As with the first Piczle Lines game, the story mode here is largely disposable, giving the included puzzles a framing device about a professor and his careless young assistant magically transported into various books as they try to track down their cat. This mode uses a mix of 3D art and static screengrabs of 3D art depicting the characters and environments within the story. I can’t imagine anyone seeing this as a major draw for the game, but it’s there if you care about it.

No, the part of the presentation that I really enjoy is the soundtrack, which has some wonderfully-relaxing lo-fi beats that work perfectly with the thoughtful, methodical gameplay here. Sadly, I don’t have any examples I can point to, I can only say that this is a highlight of the game.

As for the gameplay… yeah, this is a Numberlink Puzzle game, all right. You have decent gamepad controls, a limited ability to zoom in and out, a decent tutorial, good optional touchscreen controls in handheld mode, and a hint feature for players who get stumped.

Finally, without knowing how many puzzles are actually in this game, it’s hard to be certain about value, but again I can guess. And if my guess of roughly 400 puzzles is correct, that puts this game between Piczle Lines DX’s 300 puzzles and Piczle Lines DX: 500 More Puzzles!’s 500 puzzles, though at $15 it’s the same price as the former and more expensive than the latter. Still, i think the nicer music helps to make up the difference there, making roughly it about on par with 500 More Puzzles in my opinion.

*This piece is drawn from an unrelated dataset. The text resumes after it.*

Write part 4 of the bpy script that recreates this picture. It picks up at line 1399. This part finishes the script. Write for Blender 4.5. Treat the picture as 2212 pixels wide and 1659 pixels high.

In the end, Piczle Lines 2 is a solid Numberlink Puzzle game, with strong gameplay and a superb soundtrack. I wish it was more open and forthcoming about just how much content is here, but overall I think Puzzle game fans will find this worth picking up.

tl;dr – Piczle Lines 2 is a Numberlink Puzzle game with its puzzles split into various areas, making it difficult to determine just how much content is here. But overall, the gameplay is good, the music is excellent, and I think fans of Puzzle games will find this well worth picking up.